WHAT THIS TASK INVOLVES: Line by line, reproduce exactly the beginning of the listing below, ending with the line that contains "def wx(px, y): return (px - CX) / F * y" and adding nothing.

COLLECTED DATA:

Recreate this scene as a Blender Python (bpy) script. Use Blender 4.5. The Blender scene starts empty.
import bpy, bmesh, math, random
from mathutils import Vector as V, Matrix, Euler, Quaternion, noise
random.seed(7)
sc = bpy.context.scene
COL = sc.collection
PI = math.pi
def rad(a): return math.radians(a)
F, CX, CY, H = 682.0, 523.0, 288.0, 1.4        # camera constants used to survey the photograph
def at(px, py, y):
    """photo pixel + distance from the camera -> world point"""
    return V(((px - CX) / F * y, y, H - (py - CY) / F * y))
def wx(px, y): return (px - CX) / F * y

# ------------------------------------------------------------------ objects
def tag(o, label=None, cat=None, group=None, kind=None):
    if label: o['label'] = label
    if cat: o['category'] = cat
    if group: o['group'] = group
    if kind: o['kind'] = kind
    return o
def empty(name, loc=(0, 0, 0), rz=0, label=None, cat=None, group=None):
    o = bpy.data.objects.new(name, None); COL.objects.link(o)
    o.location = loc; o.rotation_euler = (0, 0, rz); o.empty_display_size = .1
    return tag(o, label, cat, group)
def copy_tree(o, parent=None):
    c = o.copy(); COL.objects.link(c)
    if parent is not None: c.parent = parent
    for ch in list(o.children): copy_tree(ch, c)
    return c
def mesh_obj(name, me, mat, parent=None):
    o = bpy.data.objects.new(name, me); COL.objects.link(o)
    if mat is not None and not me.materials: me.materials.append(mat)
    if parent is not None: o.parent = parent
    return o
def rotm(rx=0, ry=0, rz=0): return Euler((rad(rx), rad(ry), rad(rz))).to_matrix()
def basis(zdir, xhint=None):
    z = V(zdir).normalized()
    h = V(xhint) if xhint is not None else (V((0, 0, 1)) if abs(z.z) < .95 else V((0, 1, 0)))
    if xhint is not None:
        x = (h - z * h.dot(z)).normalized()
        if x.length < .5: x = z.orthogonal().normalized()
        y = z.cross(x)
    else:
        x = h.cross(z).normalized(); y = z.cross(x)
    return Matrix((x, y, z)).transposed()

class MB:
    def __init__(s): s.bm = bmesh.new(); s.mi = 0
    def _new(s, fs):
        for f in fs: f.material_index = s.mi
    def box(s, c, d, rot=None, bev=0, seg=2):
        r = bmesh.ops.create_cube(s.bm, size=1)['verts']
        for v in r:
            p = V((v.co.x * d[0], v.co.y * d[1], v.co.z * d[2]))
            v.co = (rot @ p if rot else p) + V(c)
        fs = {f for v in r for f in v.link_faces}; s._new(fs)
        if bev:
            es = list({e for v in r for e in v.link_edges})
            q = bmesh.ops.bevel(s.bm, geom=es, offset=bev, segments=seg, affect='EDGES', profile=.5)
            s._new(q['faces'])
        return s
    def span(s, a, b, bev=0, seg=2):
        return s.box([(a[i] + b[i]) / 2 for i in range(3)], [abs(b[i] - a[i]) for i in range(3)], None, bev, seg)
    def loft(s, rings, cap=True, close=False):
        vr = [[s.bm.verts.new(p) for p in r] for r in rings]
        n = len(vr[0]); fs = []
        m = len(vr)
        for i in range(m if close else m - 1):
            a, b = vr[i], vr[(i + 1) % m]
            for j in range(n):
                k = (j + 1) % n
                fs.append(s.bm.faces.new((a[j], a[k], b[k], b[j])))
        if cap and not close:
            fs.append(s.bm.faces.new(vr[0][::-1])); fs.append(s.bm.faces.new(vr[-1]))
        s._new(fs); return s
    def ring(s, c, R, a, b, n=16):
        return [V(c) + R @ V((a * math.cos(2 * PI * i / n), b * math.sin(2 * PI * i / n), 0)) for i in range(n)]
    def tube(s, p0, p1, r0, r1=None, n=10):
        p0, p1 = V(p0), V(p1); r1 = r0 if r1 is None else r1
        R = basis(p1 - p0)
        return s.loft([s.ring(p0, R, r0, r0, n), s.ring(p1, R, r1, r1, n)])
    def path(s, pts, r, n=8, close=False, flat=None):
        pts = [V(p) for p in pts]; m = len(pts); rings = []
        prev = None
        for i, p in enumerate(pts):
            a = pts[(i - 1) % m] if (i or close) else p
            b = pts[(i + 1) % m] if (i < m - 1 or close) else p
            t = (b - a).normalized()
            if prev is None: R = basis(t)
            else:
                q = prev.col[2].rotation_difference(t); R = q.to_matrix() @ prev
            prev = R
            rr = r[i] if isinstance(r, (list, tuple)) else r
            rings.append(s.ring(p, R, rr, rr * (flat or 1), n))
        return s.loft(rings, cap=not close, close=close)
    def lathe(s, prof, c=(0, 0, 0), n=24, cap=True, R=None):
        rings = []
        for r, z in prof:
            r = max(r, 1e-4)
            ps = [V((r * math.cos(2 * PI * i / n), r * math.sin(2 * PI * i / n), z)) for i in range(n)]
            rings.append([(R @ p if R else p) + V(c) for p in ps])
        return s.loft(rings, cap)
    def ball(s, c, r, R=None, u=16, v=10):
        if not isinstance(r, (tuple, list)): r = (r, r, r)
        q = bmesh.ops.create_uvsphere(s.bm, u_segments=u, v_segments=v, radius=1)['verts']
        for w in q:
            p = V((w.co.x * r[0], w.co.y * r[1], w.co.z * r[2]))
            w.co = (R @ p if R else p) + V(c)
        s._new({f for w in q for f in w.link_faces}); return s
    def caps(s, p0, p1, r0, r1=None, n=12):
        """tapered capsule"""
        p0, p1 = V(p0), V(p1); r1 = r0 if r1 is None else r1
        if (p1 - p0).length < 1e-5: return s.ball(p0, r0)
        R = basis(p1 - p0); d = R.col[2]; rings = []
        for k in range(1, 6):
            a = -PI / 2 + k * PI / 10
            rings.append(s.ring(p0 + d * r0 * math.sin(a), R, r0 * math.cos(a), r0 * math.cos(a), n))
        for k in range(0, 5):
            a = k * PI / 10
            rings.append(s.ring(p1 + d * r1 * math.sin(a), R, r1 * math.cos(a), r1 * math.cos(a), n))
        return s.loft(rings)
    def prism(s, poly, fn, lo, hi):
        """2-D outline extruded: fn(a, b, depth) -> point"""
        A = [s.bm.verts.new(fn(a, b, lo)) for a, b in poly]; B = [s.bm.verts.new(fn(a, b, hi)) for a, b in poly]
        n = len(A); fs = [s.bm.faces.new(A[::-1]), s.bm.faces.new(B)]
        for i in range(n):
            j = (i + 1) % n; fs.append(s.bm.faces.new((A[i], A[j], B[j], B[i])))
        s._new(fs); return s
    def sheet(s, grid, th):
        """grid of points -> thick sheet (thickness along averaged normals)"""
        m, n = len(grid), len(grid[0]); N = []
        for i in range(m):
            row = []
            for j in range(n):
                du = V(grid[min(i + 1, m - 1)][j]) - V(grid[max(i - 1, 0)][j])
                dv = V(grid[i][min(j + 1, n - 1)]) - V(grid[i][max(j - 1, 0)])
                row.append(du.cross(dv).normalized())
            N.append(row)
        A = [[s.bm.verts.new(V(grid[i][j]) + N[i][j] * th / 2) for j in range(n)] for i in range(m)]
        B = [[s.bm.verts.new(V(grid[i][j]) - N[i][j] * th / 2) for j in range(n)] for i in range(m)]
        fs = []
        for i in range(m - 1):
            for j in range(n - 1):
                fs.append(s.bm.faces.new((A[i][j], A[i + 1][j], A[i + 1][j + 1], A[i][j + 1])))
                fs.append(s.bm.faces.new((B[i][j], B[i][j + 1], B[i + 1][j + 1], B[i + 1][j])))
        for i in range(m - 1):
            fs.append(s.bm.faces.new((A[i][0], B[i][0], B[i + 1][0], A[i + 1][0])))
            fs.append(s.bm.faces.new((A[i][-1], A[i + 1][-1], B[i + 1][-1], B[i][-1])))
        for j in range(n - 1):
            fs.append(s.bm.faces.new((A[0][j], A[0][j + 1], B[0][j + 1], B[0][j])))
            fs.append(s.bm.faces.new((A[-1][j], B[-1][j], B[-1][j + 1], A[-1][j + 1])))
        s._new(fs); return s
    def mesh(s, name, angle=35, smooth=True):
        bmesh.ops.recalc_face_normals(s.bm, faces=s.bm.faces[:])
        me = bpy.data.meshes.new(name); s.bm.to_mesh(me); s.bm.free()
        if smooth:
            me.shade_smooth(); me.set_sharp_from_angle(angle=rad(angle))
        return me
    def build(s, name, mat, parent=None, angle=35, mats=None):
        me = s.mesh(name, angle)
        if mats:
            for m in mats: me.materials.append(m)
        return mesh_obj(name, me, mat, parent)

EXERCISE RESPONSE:
Recreate this scene as a Blender Python (bpy) script. Use Blender 4.5. The Blender scene starts empty.
import bpy, bmesh, math, random
from mathutils import Vector as V, Matrix, Euler, Quaternion, noise
random.seed(7)
sc = bpy.context.scene
COL = sc.collection
PI = math.pi
def rad(a): return math.radians(a)
F, CX, CY, H = 682.0, 523.0, 288.0, 1.4        # camera constants used to survey the photograph
def at(px, py, y):
    """photo pixel + distance from the camera -> world point"""
    return V(((px - CX) / F * y, y, H - (py - CY) / F * y))
def wx(px, y): return (px - CX) / F * y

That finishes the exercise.